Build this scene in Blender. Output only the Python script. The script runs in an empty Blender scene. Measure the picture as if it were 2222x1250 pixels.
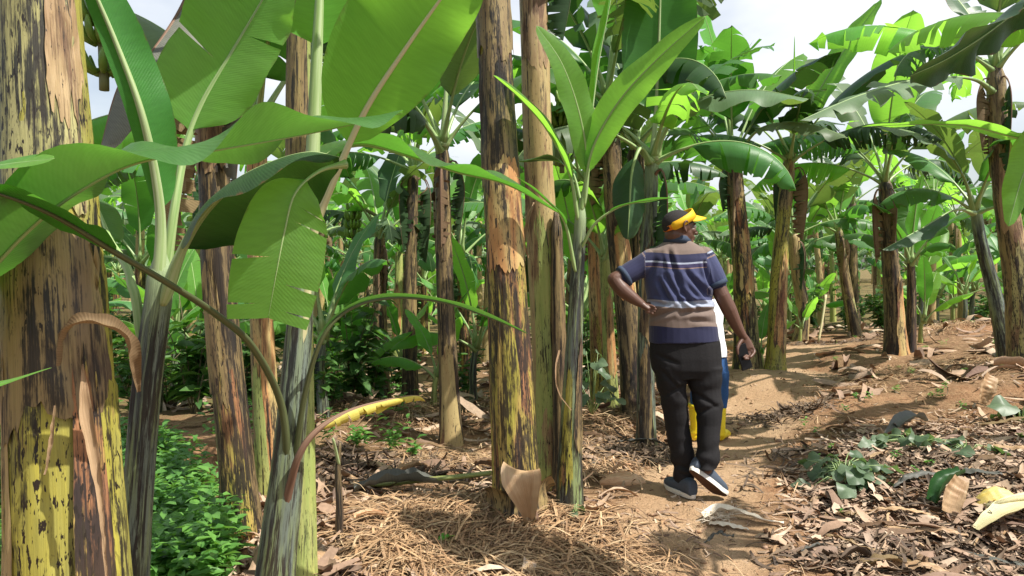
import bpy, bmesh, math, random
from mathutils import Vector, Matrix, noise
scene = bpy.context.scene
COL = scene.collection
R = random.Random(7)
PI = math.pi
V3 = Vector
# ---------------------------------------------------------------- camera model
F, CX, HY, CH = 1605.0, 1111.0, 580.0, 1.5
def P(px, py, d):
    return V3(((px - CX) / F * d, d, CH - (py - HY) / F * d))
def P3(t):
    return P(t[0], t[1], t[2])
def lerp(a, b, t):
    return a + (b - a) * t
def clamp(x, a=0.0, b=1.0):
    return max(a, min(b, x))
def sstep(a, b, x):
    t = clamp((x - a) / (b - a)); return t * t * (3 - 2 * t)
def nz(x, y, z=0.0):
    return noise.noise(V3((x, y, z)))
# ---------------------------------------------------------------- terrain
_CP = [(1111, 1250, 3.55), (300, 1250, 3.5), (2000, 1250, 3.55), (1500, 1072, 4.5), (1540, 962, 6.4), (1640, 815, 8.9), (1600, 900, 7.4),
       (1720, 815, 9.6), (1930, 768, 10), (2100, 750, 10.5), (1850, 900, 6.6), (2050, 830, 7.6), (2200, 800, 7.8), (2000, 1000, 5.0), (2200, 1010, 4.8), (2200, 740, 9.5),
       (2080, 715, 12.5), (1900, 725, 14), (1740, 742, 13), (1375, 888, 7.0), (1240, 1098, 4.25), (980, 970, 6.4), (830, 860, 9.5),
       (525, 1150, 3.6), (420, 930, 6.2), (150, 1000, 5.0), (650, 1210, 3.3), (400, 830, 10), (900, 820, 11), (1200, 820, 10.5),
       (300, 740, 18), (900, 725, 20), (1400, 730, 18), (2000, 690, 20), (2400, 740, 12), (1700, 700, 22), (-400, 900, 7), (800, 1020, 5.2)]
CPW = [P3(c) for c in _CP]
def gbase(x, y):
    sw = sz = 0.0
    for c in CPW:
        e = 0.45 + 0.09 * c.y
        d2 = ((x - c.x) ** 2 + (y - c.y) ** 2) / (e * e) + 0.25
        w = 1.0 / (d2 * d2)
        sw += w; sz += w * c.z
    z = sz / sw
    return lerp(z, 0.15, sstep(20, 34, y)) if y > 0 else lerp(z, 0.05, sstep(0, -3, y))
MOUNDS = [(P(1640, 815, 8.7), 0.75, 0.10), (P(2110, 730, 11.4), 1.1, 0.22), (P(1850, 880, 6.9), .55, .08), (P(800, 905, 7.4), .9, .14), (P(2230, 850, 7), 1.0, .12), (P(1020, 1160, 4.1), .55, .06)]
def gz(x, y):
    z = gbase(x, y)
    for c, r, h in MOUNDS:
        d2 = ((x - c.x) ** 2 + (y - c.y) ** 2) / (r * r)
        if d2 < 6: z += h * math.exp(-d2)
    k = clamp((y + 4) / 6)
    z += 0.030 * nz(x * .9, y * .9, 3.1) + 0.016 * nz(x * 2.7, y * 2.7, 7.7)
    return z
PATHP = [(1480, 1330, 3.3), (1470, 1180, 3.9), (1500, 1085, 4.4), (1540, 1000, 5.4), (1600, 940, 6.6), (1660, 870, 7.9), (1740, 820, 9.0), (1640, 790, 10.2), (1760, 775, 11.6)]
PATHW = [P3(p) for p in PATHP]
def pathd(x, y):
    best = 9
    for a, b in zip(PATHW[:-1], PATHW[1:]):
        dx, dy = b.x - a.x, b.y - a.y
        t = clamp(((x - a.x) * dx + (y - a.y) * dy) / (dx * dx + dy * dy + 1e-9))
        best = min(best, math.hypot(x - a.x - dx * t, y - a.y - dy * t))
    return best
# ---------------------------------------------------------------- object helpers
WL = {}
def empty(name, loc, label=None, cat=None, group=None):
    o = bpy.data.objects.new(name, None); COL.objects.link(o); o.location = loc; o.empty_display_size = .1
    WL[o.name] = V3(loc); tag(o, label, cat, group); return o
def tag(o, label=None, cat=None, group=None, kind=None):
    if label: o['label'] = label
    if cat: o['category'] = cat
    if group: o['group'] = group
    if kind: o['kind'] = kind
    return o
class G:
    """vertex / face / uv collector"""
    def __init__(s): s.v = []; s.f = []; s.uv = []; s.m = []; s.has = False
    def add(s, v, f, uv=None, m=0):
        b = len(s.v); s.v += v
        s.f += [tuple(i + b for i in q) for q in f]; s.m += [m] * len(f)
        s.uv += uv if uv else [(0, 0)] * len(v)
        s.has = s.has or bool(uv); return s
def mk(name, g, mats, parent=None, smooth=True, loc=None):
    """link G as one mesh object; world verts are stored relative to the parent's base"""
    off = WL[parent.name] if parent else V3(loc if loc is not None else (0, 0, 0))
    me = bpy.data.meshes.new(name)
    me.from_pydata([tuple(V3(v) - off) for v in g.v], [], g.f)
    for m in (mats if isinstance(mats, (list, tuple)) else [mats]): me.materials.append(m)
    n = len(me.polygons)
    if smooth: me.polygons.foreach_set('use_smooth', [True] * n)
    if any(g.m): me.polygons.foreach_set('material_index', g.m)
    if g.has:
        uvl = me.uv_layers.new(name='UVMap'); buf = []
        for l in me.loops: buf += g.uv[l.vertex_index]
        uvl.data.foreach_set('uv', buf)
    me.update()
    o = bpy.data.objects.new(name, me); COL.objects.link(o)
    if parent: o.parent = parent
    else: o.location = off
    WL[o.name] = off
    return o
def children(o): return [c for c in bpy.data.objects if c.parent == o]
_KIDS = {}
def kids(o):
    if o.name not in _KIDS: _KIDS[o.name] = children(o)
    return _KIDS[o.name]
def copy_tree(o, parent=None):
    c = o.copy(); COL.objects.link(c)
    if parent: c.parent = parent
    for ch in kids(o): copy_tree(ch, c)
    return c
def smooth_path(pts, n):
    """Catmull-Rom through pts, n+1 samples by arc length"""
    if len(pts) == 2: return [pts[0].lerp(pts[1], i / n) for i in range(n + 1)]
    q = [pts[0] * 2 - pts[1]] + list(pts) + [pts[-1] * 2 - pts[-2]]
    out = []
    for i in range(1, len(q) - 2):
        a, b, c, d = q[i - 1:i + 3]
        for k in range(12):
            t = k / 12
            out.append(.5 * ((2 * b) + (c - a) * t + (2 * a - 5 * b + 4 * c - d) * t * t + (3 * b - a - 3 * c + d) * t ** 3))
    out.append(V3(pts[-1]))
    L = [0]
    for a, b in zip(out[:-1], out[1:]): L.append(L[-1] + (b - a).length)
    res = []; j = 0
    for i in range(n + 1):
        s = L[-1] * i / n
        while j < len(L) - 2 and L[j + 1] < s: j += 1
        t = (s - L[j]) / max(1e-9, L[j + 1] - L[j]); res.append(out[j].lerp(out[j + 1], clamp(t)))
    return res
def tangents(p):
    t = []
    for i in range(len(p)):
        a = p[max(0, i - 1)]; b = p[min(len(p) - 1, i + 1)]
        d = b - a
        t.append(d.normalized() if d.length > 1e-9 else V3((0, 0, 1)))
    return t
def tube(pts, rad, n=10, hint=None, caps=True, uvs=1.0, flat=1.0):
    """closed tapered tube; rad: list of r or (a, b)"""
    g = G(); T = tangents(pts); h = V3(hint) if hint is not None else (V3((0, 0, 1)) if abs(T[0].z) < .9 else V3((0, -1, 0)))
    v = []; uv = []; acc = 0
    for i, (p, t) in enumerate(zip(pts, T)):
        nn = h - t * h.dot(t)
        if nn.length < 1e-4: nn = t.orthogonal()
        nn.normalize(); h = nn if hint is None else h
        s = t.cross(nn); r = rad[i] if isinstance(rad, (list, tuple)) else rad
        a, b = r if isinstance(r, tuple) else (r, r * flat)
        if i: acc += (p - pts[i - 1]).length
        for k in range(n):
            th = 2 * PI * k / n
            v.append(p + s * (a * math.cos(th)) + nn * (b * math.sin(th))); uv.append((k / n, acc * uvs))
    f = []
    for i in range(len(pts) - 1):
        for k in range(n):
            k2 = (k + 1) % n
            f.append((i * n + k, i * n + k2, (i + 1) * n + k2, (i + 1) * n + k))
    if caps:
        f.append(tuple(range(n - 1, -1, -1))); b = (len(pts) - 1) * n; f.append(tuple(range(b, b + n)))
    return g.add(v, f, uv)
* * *
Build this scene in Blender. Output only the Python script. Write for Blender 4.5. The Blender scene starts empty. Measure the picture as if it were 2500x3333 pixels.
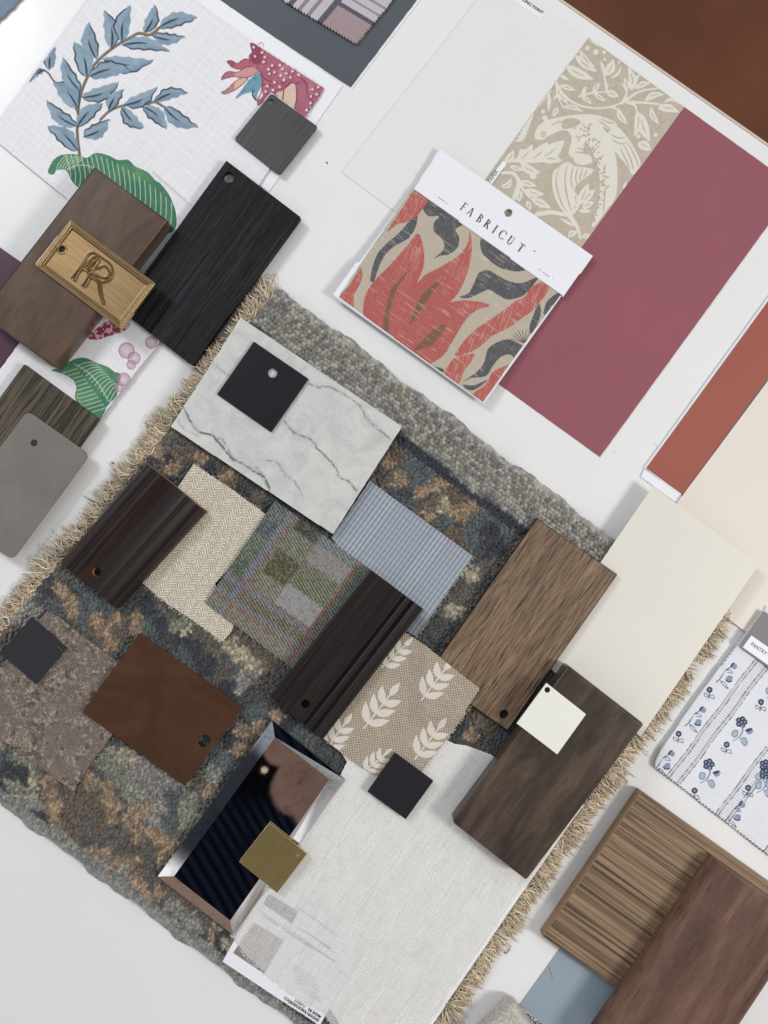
==
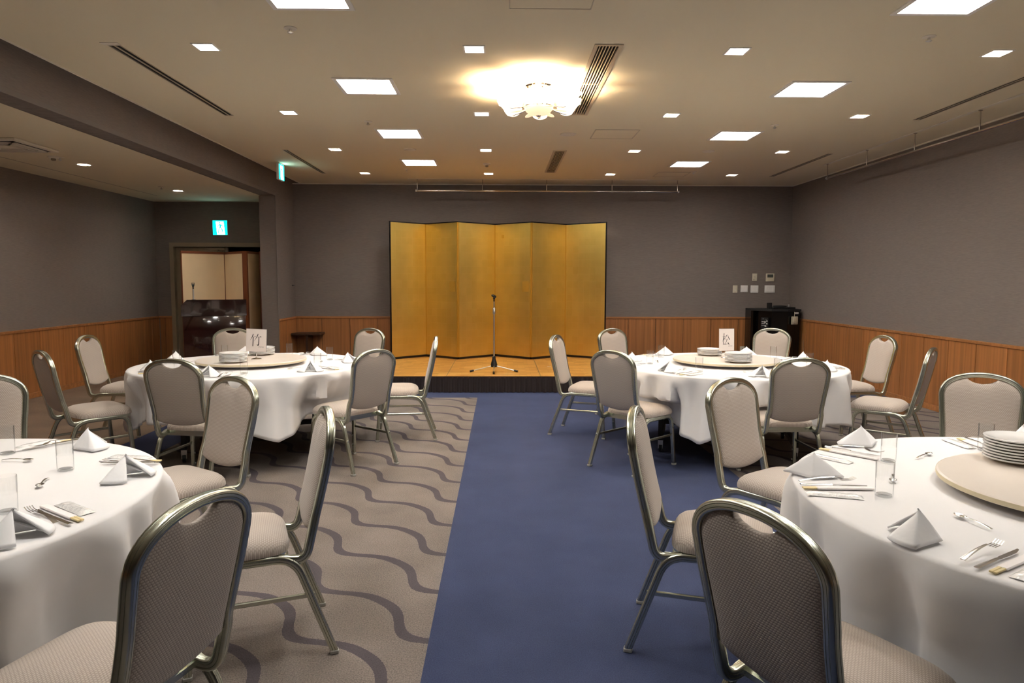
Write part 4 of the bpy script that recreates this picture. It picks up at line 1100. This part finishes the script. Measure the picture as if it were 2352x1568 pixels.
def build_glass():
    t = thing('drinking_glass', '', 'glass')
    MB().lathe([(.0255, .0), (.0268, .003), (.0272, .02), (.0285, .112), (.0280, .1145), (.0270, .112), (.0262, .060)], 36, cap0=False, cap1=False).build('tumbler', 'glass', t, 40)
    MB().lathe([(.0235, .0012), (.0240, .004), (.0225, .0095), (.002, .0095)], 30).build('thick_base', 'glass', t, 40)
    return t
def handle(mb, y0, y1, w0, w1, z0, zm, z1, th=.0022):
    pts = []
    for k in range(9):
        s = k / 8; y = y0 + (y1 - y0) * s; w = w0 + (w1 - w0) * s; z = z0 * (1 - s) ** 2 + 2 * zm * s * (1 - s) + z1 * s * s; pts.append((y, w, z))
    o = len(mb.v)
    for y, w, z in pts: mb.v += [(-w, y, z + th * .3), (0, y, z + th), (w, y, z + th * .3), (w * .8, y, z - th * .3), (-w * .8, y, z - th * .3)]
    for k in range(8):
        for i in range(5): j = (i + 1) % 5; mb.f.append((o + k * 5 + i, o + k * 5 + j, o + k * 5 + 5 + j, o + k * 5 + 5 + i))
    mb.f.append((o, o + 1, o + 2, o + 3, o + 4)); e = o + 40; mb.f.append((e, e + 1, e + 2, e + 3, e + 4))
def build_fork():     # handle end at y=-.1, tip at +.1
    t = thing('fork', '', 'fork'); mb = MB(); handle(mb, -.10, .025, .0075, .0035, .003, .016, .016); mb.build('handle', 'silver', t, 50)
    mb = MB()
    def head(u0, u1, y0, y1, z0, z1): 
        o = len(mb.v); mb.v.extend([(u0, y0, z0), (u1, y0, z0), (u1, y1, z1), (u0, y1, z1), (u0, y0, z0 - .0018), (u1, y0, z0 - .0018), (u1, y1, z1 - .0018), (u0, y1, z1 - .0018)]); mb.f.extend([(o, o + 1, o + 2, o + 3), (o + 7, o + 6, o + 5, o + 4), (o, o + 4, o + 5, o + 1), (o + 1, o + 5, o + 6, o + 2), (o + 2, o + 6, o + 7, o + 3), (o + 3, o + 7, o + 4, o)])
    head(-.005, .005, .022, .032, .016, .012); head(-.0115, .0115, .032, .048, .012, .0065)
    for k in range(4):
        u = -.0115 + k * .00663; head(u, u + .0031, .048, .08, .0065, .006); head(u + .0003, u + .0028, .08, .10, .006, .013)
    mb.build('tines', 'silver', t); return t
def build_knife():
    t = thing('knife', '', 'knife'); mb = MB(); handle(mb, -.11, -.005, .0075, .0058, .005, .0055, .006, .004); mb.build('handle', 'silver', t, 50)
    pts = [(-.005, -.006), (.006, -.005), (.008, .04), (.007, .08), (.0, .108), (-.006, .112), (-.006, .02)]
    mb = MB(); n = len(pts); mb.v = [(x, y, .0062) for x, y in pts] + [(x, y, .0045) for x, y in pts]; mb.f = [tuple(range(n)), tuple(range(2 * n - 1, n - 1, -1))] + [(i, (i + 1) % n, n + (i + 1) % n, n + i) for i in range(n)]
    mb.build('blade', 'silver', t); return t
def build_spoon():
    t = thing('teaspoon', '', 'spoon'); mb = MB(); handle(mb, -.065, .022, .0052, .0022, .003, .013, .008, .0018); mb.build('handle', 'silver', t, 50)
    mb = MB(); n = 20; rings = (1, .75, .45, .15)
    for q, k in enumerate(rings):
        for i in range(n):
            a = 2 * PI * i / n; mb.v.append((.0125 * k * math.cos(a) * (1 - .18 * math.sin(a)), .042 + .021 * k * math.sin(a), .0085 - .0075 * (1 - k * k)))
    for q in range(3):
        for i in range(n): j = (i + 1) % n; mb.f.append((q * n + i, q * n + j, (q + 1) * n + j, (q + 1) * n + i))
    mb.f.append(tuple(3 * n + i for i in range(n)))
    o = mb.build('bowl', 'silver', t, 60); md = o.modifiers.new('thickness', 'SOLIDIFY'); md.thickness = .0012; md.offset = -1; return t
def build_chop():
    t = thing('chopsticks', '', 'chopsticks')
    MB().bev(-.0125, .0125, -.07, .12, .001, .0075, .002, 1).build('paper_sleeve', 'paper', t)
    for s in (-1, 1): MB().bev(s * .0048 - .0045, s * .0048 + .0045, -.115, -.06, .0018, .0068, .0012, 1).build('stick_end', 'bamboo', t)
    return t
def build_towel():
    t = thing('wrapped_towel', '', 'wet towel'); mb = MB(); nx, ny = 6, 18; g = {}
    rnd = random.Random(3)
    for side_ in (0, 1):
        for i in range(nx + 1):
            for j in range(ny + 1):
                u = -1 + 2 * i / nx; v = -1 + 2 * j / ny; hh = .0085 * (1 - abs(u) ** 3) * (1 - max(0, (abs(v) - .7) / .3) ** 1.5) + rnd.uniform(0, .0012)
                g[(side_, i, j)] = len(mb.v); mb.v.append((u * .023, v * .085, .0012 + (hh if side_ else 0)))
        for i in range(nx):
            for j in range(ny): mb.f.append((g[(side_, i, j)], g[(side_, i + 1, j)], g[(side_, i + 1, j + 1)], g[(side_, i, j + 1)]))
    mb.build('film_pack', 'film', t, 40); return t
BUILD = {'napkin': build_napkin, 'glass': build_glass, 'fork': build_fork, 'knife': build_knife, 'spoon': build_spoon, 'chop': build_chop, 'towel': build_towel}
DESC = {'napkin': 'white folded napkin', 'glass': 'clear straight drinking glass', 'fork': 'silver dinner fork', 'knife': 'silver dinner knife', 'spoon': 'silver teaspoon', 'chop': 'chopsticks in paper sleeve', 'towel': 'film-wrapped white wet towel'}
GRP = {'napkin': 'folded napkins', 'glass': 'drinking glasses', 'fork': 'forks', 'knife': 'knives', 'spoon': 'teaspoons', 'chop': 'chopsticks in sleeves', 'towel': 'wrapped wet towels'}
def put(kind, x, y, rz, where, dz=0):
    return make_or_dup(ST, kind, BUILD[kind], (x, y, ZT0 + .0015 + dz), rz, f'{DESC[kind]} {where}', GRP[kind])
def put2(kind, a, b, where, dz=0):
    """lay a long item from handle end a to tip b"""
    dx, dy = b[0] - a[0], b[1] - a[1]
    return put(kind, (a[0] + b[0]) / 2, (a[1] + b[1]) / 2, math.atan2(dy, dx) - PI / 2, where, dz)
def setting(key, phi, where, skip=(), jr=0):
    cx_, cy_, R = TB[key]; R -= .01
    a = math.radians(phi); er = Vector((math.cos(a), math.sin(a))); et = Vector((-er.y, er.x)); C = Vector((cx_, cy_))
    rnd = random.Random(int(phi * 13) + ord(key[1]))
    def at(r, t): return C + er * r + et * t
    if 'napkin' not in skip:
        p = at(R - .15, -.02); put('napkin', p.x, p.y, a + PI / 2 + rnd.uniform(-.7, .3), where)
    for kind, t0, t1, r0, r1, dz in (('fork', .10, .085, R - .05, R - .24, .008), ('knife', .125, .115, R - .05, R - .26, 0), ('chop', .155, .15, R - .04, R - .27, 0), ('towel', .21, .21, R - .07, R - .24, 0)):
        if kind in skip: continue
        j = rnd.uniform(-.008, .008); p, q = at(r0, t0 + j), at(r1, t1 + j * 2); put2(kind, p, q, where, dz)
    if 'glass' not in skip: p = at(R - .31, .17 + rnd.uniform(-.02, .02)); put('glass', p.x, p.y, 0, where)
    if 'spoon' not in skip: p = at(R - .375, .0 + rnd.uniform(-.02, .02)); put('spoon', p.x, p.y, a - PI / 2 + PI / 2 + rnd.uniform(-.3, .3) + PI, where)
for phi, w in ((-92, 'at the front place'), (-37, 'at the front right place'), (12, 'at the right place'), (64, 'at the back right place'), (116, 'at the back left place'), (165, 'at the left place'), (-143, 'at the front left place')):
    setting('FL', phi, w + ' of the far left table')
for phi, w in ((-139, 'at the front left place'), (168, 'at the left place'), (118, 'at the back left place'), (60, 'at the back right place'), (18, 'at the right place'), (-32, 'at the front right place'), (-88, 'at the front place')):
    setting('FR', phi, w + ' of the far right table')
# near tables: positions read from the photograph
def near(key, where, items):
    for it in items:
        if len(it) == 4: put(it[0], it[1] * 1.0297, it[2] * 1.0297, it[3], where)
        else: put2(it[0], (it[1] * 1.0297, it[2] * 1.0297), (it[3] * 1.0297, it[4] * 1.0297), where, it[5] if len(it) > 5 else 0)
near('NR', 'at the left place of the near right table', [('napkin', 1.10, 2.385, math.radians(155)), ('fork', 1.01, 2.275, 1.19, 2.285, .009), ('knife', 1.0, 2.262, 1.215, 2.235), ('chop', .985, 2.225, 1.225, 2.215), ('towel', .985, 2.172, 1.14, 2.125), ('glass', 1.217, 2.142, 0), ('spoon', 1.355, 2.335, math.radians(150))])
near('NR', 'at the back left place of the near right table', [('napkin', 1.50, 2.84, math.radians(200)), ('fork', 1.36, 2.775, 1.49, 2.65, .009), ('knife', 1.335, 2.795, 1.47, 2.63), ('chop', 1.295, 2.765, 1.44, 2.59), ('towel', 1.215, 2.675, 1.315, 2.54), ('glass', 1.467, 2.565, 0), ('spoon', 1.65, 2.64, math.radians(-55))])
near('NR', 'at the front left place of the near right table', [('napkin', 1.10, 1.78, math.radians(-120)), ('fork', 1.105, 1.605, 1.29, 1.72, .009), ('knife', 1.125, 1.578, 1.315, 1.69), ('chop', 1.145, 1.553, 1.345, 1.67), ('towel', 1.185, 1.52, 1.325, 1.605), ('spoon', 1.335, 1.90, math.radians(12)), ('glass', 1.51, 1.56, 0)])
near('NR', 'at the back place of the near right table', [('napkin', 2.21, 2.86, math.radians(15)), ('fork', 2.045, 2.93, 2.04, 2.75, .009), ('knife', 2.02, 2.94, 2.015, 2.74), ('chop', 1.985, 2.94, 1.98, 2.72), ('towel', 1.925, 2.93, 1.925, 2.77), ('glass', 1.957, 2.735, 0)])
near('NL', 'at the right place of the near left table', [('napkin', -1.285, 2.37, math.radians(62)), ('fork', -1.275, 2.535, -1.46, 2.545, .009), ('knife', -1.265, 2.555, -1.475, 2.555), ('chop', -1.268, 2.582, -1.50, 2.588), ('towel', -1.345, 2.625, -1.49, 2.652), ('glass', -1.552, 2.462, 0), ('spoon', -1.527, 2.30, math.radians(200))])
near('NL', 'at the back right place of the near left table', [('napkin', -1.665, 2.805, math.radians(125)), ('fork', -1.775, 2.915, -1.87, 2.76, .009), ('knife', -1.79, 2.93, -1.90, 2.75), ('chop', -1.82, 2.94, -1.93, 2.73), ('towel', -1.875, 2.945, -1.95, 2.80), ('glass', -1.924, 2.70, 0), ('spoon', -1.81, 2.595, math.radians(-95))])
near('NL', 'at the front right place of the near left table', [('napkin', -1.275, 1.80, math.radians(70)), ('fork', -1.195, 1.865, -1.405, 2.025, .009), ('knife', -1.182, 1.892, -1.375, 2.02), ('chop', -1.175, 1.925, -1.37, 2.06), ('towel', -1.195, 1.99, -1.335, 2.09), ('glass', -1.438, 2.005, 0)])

# AIM
Take every line from the records above that has the word "script" and copy it.

# FINISHED ANSWER
Build this scene in Blender. Output only the Python script. The script runs in an empty Blender scene. Measure the picture as if it were 2222x1250 pixels.
Build this scene in Blender. Output only the Python script. Write for Blender 4.5. The Blender scene starts empty. Measure the picture as if it were 2500x3333 pixels.
Write part 4 of the bpy script that recreates this picture. It picks up at line 1100. This part finishes the script. Measure the picture as if it were 2352x1568 pixels.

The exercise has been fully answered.